[lbo-talk] genres distinctions (one eddy in the Narnia flow)

John Bizwas bizwas at lycos.com
Fri Mar 11 19:04:16 PST 2005


CC writes:


>>Genre distinctions are important here. The content of Job, _Odyssey_,_Bleak House_ and _Lord of the Ring_ may consist of narrated events that did not "really" happen, but only the last can usefully be considered
fantasy, the generic radical of which is shared agreement between story-teller and reader that the events narrated not only did not occur but occurred in a world that could not exist. Job asserts its reality on both a narrative and a theological basis, the Odyssey is a story the audience already knows "really" happened (and it is told by the Muse to the poet, with the audience listening in, and _Bleak House_ is presented as a fiction but consistent with the 'real world." Dickens even adds a note affirming that spontaneous combustion _could_ happen. But in the Ring trilogy part of the very substance is the shared knowledge of writer and reader that this is an imaginary world not merely a fictional world. I suppose "magical realism" is yet another genre of fiction, but I don't know much about it.>>

Ahh, the modernist episteme and those who like to rehearse it (Carrol namely). The problem is, we live in a world where, apparently for 'practical' reasons, the Bible is invoked as a guide for political economy and foreign relations. Dickens is largely read as fantasy, for those who like the characters and Dicken's London. The Odyssey, were it filmed today (I'm using Troy and Alexander as examples) would be given huge amounts of CGI and false or anachronistic historic details, even though it makes no sense to give historic details to what is myth (only some of the material 'facts' of Alexander are somewhat recoverable to us, but still beyond real historical analysis). Also, by CC's reasoning, the somewhat traditional (certainly modernist) distinction between 'science fiction' and 'fantasy' breaks down--which brings up an even more important point about how, in the post-modern episteme, 'science' has largely replaced 'magic', and is often invoked in the most reactionary and fundamentalist ways.

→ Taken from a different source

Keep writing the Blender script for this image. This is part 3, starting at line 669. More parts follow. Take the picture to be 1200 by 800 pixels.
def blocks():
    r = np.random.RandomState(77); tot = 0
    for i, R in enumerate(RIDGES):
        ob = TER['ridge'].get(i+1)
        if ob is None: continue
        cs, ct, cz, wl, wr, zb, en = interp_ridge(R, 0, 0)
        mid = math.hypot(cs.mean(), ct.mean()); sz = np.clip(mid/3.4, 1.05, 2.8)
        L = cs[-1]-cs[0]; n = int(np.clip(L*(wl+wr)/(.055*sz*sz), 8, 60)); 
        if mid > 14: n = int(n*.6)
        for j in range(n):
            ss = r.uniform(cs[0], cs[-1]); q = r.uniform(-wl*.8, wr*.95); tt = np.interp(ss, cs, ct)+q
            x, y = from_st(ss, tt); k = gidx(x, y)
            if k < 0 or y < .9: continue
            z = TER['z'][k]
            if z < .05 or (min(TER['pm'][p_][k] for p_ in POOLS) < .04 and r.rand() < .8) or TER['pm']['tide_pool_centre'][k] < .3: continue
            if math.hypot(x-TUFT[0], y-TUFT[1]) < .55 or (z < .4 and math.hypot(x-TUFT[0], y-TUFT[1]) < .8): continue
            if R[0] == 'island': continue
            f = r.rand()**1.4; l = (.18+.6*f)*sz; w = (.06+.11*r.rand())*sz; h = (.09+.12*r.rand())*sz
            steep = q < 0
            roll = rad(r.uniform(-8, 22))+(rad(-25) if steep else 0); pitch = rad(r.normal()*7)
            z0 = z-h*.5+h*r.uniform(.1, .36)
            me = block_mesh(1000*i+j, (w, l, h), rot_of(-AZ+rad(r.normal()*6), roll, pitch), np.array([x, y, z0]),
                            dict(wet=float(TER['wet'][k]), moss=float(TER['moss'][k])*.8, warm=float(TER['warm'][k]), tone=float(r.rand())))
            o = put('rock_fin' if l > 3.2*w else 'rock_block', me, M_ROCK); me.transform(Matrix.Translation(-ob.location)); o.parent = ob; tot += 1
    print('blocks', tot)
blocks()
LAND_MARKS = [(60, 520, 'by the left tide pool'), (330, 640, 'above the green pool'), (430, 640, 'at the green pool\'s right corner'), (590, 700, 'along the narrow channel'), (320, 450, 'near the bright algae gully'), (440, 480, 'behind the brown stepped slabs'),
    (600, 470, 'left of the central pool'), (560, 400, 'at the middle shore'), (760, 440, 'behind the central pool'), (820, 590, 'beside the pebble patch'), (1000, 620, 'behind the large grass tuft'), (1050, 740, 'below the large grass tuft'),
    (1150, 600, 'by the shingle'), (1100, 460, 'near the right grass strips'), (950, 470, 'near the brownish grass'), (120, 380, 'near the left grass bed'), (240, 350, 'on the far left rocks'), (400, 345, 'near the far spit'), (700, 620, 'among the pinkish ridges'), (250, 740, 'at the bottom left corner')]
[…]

As for magical realism, it seems to be, in part, a movement that sprung largely out of putting neorealism onto the big screen--once you go to technicolour, everything looks like an MGM musical (and even the 1950s b&w romantic comedies like 'Sabrina' or 'Roman Holiday' look like 'neorealism' films from Italy simply because they are in b&w and do not involve magic). If you think I'm joking, I'm not. I assert that 'magical realism' has an audience because people like to read books that are like the movies.